Please copy the lines below exactly, from the first one through the line showing "from mathutils import Vector, Matrix, noise".

▶ _Available data_
+===+

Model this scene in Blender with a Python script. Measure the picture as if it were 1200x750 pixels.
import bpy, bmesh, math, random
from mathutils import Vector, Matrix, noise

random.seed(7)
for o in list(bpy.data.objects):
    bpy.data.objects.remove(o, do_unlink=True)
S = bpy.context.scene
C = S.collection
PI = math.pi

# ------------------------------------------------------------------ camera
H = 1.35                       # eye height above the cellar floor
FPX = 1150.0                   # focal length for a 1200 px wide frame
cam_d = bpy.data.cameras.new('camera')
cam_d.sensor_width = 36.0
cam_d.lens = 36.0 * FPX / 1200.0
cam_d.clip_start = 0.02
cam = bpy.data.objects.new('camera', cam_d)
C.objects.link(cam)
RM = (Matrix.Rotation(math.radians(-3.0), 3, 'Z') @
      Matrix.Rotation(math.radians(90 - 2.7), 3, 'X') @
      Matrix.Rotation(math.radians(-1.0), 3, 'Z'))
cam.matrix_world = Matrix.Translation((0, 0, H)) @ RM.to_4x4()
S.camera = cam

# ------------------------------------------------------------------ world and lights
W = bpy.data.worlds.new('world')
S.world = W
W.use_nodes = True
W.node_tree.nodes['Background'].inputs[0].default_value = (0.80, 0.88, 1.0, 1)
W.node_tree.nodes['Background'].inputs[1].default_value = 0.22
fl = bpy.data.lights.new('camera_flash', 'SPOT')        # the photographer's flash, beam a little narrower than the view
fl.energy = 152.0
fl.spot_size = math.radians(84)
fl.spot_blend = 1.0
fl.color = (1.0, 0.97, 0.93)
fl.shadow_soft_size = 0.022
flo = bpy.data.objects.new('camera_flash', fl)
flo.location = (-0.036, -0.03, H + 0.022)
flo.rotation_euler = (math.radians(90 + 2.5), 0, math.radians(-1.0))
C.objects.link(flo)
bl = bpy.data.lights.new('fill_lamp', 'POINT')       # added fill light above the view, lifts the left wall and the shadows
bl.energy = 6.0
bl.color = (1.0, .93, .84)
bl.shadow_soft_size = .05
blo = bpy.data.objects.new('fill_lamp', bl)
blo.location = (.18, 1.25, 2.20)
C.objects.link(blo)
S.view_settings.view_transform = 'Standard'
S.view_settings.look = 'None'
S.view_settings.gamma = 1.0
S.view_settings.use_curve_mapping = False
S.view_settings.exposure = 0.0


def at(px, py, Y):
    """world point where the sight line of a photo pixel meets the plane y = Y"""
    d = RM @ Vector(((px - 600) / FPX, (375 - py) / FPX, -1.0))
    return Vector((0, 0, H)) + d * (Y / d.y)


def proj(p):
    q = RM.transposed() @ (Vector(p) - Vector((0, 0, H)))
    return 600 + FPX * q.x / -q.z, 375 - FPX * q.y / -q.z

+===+

▶ _Task result_
Model this scene in Blender with a Python script. Measure the picture as if it were 1200x750 pixels.
import bpy, bmesh, math, random
from mathutils import Vector, Matrix, noise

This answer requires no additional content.